Lindner: Ich will keine Debatte aufhalten. Im Gegenteil, war das Echo auf diese Vorschläge ja äußerst kontrovers. Ich stelle erstens fest, dass Inflation und Energiekrise zu einer enormen wirtschaftlichen Verunsicherung in Deutschland geführt haben. Wir haben zweitens gewaltigen Investitionsbedarf bei Mittelstand und Handwerk. Es zeichnet sich drittens ab, dass die deutsche Industrie zunehmend an Wettbewerbsfähigkeit verliert.
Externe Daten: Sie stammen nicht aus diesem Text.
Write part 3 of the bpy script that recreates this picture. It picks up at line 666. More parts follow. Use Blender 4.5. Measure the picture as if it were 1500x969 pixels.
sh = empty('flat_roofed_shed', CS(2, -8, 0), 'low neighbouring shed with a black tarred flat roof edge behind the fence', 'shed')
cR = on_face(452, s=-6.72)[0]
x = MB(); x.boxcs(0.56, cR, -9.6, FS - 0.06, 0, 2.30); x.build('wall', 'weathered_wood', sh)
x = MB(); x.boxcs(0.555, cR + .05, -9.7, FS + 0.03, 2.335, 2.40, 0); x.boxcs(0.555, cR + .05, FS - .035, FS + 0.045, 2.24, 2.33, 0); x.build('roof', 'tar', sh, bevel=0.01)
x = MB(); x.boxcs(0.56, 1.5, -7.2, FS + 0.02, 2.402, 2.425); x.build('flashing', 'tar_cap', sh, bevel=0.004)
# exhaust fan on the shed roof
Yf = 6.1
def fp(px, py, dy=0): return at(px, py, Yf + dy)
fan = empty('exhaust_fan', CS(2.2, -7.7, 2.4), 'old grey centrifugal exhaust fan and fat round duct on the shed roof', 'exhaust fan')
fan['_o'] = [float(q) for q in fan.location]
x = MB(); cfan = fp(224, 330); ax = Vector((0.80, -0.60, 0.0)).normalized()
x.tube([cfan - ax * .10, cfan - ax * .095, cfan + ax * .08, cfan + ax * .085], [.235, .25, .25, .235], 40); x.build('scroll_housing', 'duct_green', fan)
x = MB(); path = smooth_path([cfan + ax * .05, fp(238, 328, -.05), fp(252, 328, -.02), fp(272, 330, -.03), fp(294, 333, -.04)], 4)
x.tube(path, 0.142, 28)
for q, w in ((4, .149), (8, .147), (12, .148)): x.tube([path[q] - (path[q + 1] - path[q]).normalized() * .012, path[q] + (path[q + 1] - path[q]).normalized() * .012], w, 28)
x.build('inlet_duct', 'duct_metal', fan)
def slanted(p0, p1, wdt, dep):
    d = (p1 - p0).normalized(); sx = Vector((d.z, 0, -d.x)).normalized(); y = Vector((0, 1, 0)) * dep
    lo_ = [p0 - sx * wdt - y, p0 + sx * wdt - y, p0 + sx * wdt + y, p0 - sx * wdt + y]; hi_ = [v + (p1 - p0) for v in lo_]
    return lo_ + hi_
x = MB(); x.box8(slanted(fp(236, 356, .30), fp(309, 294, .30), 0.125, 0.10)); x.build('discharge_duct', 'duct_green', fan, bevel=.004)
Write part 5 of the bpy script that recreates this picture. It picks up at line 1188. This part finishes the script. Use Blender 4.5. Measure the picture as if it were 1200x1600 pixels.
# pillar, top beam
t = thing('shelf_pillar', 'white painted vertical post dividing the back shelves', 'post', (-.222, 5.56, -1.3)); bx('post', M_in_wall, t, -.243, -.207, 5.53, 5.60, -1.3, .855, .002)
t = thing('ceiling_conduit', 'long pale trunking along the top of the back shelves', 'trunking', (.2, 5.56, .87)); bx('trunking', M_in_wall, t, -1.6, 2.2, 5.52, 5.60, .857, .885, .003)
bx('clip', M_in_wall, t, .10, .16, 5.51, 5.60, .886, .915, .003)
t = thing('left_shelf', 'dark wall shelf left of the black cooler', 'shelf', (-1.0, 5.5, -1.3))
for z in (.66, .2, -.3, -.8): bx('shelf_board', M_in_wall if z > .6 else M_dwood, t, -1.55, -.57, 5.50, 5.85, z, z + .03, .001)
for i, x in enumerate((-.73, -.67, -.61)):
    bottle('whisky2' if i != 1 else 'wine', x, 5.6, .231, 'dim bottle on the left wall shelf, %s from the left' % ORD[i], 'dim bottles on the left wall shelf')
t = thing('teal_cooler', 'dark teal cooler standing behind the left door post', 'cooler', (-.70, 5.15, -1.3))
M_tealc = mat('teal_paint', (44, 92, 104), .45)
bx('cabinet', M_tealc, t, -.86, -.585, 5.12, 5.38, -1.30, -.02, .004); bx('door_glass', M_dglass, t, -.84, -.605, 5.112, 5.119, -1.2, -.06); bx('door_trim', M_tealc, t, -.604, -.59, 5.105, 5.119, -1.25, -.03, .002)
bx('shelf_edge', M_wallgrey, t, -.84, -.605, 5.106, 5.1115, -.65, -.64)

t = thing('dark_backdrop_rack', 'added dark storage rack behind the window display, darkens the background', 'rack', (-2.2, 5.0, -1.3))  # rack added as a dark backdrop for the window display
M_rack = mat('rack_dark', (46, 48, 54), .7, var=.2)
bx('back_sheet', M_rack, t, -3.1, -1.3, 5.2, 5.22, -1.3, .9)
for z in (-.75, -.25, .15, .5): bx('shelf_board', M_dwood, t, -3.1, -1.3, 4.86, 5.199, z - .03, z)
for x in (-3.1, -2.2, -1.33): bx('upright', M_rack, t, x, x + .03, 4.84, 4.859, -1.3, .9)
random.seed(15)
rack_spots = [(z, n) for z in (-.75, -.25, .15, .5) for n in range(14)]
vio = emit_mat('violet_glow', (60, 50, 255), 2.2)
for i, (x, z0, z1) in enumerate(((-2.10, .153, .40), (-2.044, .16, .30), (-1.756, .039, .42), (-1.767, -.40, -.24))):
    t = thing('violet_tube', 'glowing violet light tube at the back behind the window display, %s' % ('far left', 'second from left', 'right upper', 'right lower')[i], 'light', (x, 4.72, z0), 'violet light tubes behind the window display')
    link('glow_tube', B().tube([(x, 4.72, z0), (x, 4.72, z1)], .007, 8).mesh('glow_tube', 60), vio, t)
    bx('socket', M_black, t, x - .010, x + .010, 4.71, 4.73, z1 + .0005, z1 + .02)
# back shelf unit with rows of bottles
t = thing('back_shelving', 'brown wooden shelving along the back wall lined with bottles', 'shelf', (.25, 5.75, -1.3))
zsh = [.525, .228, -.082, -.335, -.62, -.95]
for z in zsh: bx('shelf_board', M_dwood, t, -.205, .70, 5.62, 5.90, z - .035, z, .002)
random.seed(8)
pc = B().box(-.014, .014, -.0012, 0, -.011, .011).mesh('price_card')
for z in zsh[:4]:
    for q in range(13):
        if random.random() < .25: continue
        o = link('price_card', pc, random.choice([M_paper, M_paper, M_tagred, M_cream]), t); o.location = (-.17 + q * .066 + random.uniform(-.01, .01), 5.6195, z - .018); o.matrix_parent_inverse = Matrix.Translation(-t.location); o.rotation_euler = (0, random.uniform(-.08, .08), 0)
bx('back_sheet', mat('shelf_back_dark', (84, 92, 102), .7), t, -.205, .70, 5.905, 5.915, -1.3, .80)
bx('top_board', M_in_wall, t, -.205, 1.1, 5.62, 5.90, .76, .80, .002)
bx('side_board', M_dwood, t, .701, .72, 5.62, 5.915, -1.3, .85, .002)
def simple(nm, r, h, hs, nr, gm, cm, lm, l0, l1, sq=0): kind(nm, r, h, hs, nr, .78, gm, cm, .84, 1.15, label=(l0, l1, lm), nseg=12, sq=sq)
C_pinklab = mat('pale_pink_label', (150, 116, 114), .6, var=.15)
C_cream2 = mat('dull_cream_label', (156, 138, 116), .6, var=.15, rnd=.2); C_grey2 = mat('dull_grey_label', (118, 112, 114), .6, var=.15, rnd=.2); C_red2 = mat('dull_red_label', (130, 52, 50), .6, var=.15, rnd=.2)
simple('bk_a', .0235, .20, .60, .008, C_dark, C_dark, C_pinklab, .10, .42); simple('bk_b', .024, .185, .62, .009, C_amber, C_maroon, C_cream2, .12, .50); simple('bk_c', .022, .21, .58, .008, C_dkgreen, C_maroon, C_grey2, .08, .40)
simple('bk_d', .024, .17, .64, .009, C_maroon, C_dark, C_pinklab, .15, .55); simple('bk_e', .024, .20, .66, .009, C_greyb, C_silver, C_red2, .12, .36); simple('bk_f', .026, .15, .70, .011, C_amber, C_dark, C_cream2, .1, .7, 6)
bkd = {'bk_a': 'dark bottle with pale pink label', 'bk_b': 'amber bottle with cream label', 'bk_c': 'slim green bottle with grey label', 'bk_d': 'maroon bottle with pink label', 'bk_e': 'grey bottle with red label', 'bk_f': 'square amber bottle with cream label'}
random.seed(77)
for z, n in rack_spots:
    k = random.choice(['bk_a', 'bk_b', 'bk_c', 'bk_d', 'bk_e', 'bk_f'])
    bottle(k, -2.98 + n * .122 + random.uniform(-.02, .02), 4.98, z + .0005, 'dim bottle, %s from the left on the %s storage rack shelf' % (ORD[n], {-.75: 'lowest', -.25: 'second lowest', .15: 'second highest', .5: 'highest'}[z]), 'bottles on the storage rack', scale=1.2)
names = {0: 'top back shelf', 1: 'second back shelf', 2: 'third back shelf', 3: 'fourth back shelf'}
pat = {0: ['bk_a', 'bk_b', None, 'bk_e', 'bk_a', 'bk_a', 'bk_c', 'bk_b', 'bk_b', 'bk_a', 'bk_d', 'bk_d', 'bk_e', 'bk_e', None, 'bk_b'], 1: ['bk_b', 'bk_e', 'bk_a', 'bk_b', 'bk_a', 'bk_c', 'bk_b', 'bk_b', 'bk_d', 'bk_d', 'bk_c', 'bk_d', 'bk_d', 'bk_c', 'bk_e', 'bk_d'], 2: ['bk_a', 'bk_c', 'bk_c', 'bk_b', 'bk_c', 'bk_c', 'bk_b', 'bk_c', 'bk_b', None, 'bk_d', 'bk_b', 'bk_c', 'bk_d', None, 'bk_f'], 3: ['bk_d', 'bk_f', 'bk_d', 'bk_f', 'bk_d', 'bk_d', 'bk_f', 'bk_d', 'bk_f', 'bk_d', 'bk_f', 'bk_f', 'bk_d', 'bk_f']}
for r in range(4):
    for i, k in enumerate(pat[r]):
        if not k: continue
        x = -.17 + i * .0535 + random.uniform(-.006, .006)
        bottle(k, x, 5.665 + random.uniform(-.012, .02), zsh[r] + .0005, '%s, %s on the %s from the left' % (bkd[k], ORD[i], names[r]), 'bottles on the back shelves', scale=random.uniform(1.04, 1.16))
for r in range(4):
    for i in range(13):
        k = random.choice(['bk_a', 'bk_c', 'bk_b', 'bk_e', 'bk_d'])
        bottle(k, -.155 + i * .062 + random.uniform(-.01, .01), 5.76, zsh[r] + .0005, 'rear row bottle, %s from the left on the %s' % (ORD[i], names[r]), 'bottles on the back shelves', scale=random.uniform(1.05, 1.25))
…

Zudem schultern die Bürgerinnen und Bürger viertens bereits enorme Lasten. Jetzt die Steuern zu erhöhen, hielte ich für ein gewagtes Unterfangen. Ich werde das nicht verantworten.
Der Bundestag hat den von Ihnen vorgeschlagenen Inflationsausgleich bei der Einkommensteuer beschlossen. Sie sagen selbst, dass das keine Entlastung ist, sondern nun eine Verhinderung einer Belastung durch die Teuerung. Ist damit das Thema Steuersenkung erledigt?
Lindner: Ganz und gar nicht. Die Investitionsprämie für Klimaschutz und Digitalisierung, auch Superabschreibung genannt, liegt griffbereit in der Schublade. Ich habe aber entschieden, die Superabschreibung auch 2023 nicht vorzuschlagen, da in der Wirtschaft nach wie vor Lieferengpässe bestehen und die Energiekrise für Verwerfungen sorgt. In dieser Situation würde dieses Mittel kontraproduktiv wirken und die Inflation möglichweise noch anheizen. Wenn diese Probleme überwunden sind, werden wir reagieren und einen steuerlichen Wachstumsimpuls setzen - damit die Wirtschaft durchstartet.